Song in the city: Divine birth in a mundane world

One of the most memorable sermons I ever heard—one of the very few I actually remember—was a Christmas Day sermon preached by Charles Leber. At the time he and Ulysses Blake were copastors of First Presbyterian Church on Chicago’s South Side. Leber’s sermon was titled “Another Roman Holiday. ” He explained that the early church chose December 25 to celebrate Jesus’ birth even though everyone knew the birth had happened sometime in the spring. December 25 was the beginning of the Romans’ year-end holiday, which Leber said was quite a bash: seven straight days of eating, drinking and reveling. The Christians did not participate in these revels. They decided to draw attention to themselves by rejecting the celebration. And so, to provide an alternative and to help them resist the sensual temptations of the Roman holiday, they came up with Christmas.

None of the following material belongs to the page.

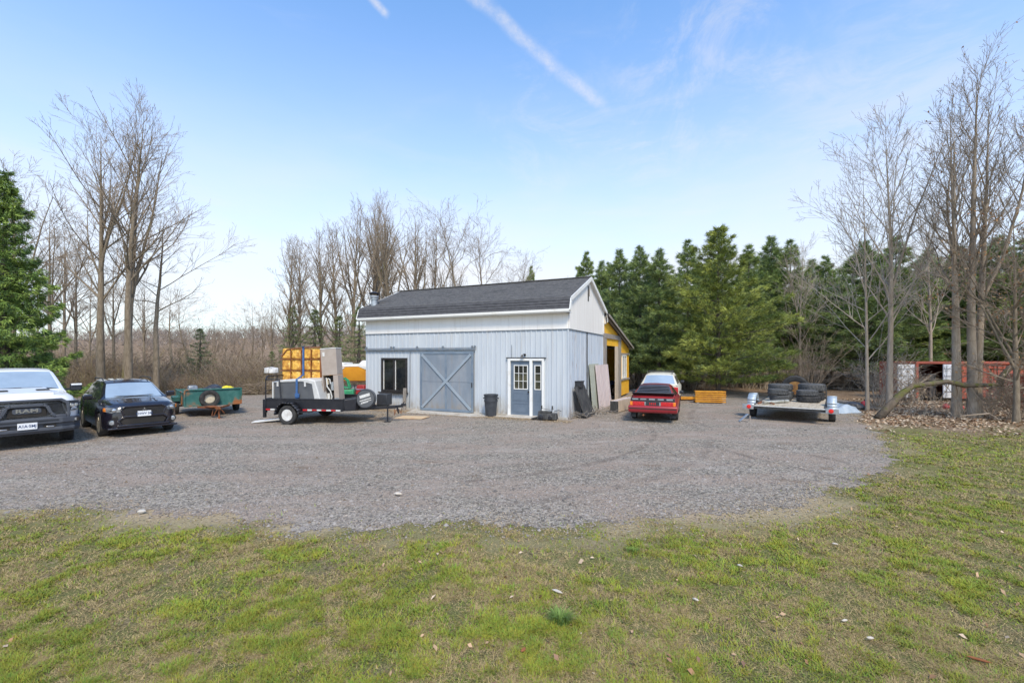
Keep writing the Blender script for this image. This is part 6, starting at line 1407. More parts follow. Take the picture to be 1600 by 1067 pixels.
# ---- conifers
def conifer_np(seed, H, rad, style='pine', z0=.10, whorl=.33, dens=1.0, colA=(.045, .085, .022), colB=(.12, .16, .035), colC=(.05, .09, .05)):
    rs = np.random.RandomState(seed); br = MB(); cl_p = []; cl_d = []; cl_s = []; cl_c = []
    z = H * z0
    A = np.array(colA); Bc = np.array(colB); Cc = np.array(colC)
    while z < H - .15:
        t = z / H
        if style == 'pine': prof = min(1.0, (1 - t) * 1.45 + .02) * (.75 + .25 * min(1, t * 4)); rise = .02 + .55 * t ** 1.5; n = 6
        else: prof = (1 - t) ** .85 + .03; rise = -.22 + .45 * t; n = 7
        off = rs.uniform(0, 6.28)
        for k in range(n):
            az_ = off + k * 6.283 / n + rs.uniform(-.3, .3); L = rad * prof * (rs.uniform(.45, 1.22) if style == 'pine' else rs.uniform(.6, 1.15))
            if L < .12: L = .12
            base = np.array([0, 0, z + rs.uniform(-.12, .12)]); dh = np.array([math.cos(az_), math.sin(az_), 0])
            m = 6; pts = []
            for i in range(m + 1):
                s = i / m; zz = rise * L * s + (.10 * L * s * s if style == 'pine' else -.16 * L * math.sin(s * 3.1) + .10 * L * s ** 3)
                pts.append(base + dh * L * s + np.array([0, 0, zz]))
            if L > .5: br.tube([tuple(p) for p in pts], [max(.006, .018 * L * .6 * (1 - i / m) + .005) for i in range(m + 1)], 3, cap=False)
            pts = np.array(pts); cnt = max(5, int(L * 15 * dens))
            tone = rs.beta(2, 2)
            for c_ in range(cnt):
                s = 1 - (rs.rand() ** 1.5) * (.74 if style == 'pine' else .9); s = min(max(s, .08), 1); f = s * m; i = min(int(f), m - 1); p = pts[i] * (1 - (f - i)) + pts[i + 1] * (f - i)
                side = np.array([-dh[1], dh[0], 0]); wdt = L * .30 * math.sin(min(1, s * 1.05) * 2.6) + .06
                lat = rs.uniform(-1, 1); p = p + side * lat * wdt + np.array([0, 0, rs.normal(0, .035) - (0.0 if style == 'pine' else abs(lat) * .10 * L * .5)])
                dd = dh * .8 + side * lat * .9 + np.array([0, 0, (.35 if style == 'pine' else -.25) + rs.normal(0, .15)])
                cl_p.append(p); cl_d.append(dd / np.linalg.norm(dd)); cl_s.append(rs.uniform(.7, 1.2))
                mixv = np.clip(tone * .8 + rs.normal(0, .2), 0, 1); c0 = (A * (1 - mixv) + Bc * mixv) * 1.6
                if rs.rand() < .25: c0 = Cc
                cl_c.append(c0 * rs.uniform(.75, 1.25))
        z += whorl * (1.0 if t < .8 else .7) * rs.uniform(.75, 1.25)
    return br, np.array(cl_p), np.array(cl_d), np.array(cl_s), np.array(cl_c), rs
def needle_arrays(Pp, D, S, Cc, rs, per, ln, wd, spread):
    n = len(Pp); N = n * per; P2 = np.repeat(Pp, per, 0); D2 = np.repeat(D, per, 0); S2 = np.repeat(S, per)[:, None]; C2 = np.repeat(Cc, per, 0)
    d = D2 + rs.randn(N, 3) * spread; d /= np.linalg.norm(d, axis=1)[:, None]; w = np.cross(d, rs.randn(N, 3)); w /= np.linalg.norm(w, axis=1)[:, None] + 1e-9
    b = P2 + rs.randn(N, 3) * ln * .22; L = ln * S2 * rs.uniform(.6, 1.2, (N, 1)); ww = wd * S2
    V = np.stack([b - w * ww * .5, b + w * ww * .5, b + d * L + np.array([0, 0, -.0])], 1).reshape(-1, 3); T = np.arange(N * 3).reshape(-1, 3)
    C3 = np.repeat(C2 * rs.uniform(.8, 1.25, (N, 1)), 3, 0); return V, T, C3
def conifer(name, px, d, ytop, label, seed, rad, style='pine', per=14, ln=.24, wd=.03, spread=.55, group=None, loc=None, tr=.16, **kw):
    p = P(px, d) if loc is None else Vector(loc); H = (HOR - ytop) / F * p.y + CH
    br, cp, cdn, cs, cc, rs = conifer_np(seed, H, rad, style, **kw)
    V, T, C3 = needle_arrays(cp, cdn, cs, cc, rs, per, ln, wd, spread)
    e = empty(name, label, 'tree', p, 0, group)
    q = MB(); q.tube([(0, 0, -.1), (0.03, 0, H * .3), (.0, .03, H * .6), (0, 0, H * .97)], [tr, tr * .8, tr * .5, .012], 8, cap=False); q.build('trunk', M['pine_bark'], e, smooth=4, fix=False)
    br.build('limbs', M['pine_bark'], e, fix=False); np_mesh('crown', V, T, M['needles'], cols=C3, parent=e); return e, H
GA = dict(colA=(.09, .13, .035), colB=(.21, .25, .07), colC=(.11, .155, .07))
pA, HA = conifer('pine_tree', 1122, 27.5, 352, 'largest pale green pine, centre of the wood right of the barn', 61, 3.9, per=15, z0=.07, whorl=.44, dens=1.75, ln=.24, spread=.45, colA=(.095, .125, .03), colB=(.29, .31, .07), colC=(.15, .19, .075))
pB, HB = conifer('pine_tree', 1000, 31, 388, 'dark pine right behind the red hatchback and cream wagon', 62, 2.7, per=14, z0=.13, whorl=.42, dens=1.5, ln=.25, spread=.45, colA=(.095, .135, .045), colB=(.20, .24, .075), colC=(.11, .155, .08))
pC, HC = conifer('pine_tree', 1235, 33, 378, 'dark pine behind the flatbed trailer with a ragged top', 63, 3.0, per=14, z0=.13, whorl=.44, dens=1.4, ln=.25, spread=.45, **GA)
def pine(src, H0, px, d, yt, label, rz, sx=1.0, group=None): return place_copy(src, px, d, yt, H0, label, rz, group, sx)
pine(pB, HB, 968, 33, 393, 'narrow dark pine just right of the barn gable', 1.0, .95)
pine(pC, HC, 916, 40, 396, 'distant pine whose top shows above the right end of the barn roof', 2.0, .8)
pine(pB, HB, 1030, 29.5, 392, 'dark pine between the barn pines and the largest pale pine', 2.4, 1.0)
pine(pB, HB, 940, 36, 410, 'small pine top close behind the gable peak', 3.6, .8)
pine(pC, HC, 1075, 34, 378, 'pine at the back left shoulder of the largest pale pine', .5, 1.0)
pine(pC, HC, 1170, 33, 385, 'pine at the back right shoulder of the largest pale pine', 2.9, 1.0)
pine(pB, HB, 1205, 36, 372, 'ragged dark pine above the orange beams', 4.2, 1.0)
pine(pC, HC, 1290, 36, 402, 'pine seen through the branches of the thinner pale bare tree', 4.9, 1.0)
pine(pB, HB, 1350, 30, 380, 'dark pine behind the thin pale pair of bare trees', .8, 1.25)
pine(pC, HC, 1400, 31, 372, 'broad pine directly behind the white container doors', 1.9, 1.15)
pine(pB, HB, 1450, 33, 392, 'dark pine between the container doors and the slim bare tree', 3.0, 1.1)
pine(pC, HC, 1500, 31, 388, 'pine behind the tallest forked bare tree', 5.5, 1.15)
pine(pB, HB, 1560, 29, 372, 'broad dark pine over the right half of the container', 2.2, 1.3)
pine(pC, HC, 1625, 28, 350, 'pine reaching in from the right edge above the container', .2, 1.3)
pine(pC, HC, 830, 46, 418, 'small far pine top showing over the barn roof left of the ridge end', 1.2, .55)
rsx = random.Random(77)
for k in range(30):
    px = 900 + k * 26 + rsx.uniform(-12, 12); d = rsx.uniform(39, 50); pine((pB, pC)[k % 2], (HB, HC)[k % 2], px, d, rsx.uniform(398, 432) - (0 if px > 1000 else -14), 'dark pine in the crowded back rows of the wood behind the yard', rsx.uniform(0, 6), rsx.uniform(.9, 1.1), 'pines in the back rows of the wood')
# spruces: left edge and small ones in the scrub
sA, HsA = conifer('spruce_tree', 6, 15.5, 268, 'big dark green spruce at the left edge behind the white pickup', 71, 2.35, 'spruce', per=13, ln=.15, wd=.030, spread=.5, z0=.02, whorl=.27, dens=1.9, colA=(.075, .125, .03), colB=(.19, .25, .055), colC=(.09, .145, .05))
place_copy(sA, -75, 16.5, 200, HsA, 'second spruce beyond the left edge of the picture', 2.0)
sB, HsB = conifer('fir_tree', 457, 36, 478, 'thin dull fir under the bare row left of the foam bundle', 72, 1.7, 'spruce', per=9, ln=.17, wd=.03, spread=.7, z0=.02, whorl=.42, dens=.75, colA=(.10, .13, .05), colB=(.17, .19, .08), colC=(.09, .12, .06))
for (px, d, yt, lb, rz) in ((313, 31, 512, 'tiny green spruce in the scrub behind the green trailer', 1), (492, 37, 482, 'thin dull fir behind the top of the foam bundle', 3), (561, 35, 478, 'thin dull fir touching the left end of the barn wall', 4), (530, 38, 492, 'thin dull fir behind the tan cabinet', 5), (425, 33, 548, 'low dull fir left of the foam bundle over the pale boat', .6)):
    place_copy(sB, px, d, yt, HsB, lb, rz, sxy=1.2)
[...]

I don’t know about the historical accuracy of that story, but it made a great sermon, and it provides a useful way to address the annual dilemma of how to celebrate the incarnation in a culture that’s going a little crazy.

I remember Leber’s sermon every year when merchants on Michigan Avenue hold a holiday parade on the Saturday night before Thanksgiving. The parade is not much as parades go: a few floats, a few inflated Disney characters, and Santa. The trees up and down the avenue are adorned with tiny Italian white lights, and at the designated moment, usually at Mickey Mouse’s command, someone pulls a switch and the lights all come on.

Sometimes it feels like the church is on the front lines of a culture war, surrounded by Bloomingdale’s, Lord and Taylor, Marshall Field’s, all of which have been revving up for Christmas since Halloween. Across the street, at Paul Stuart, you can spend $200 for a necktie and $500 for a pullover sweater. I probably think about Leber’s sermon at least once a day.

On the evening of the parade, wanting to be a good neighbor, our congregation hands out cups of hot cider and sings carols on the front steps of the church as the crowd gathers. Members of our choir anchor the group. This year we had competition from a group of young girls doing a rap routine to blaring music. We sang “Silent Night.”

The nice thing is that lots of people who walk by join in the singing. We provide extra copies of the carols. One particularly boisterous trio, two men and a woman who obviously had been to one of the nearby watering holes, refused the song sheet and sang by heart all three verses of “O Come, All Ye Faithful.” So I was reminded that the birth we prepare for happened in just this mundane, crass, banal, greedy world, which God loves so much.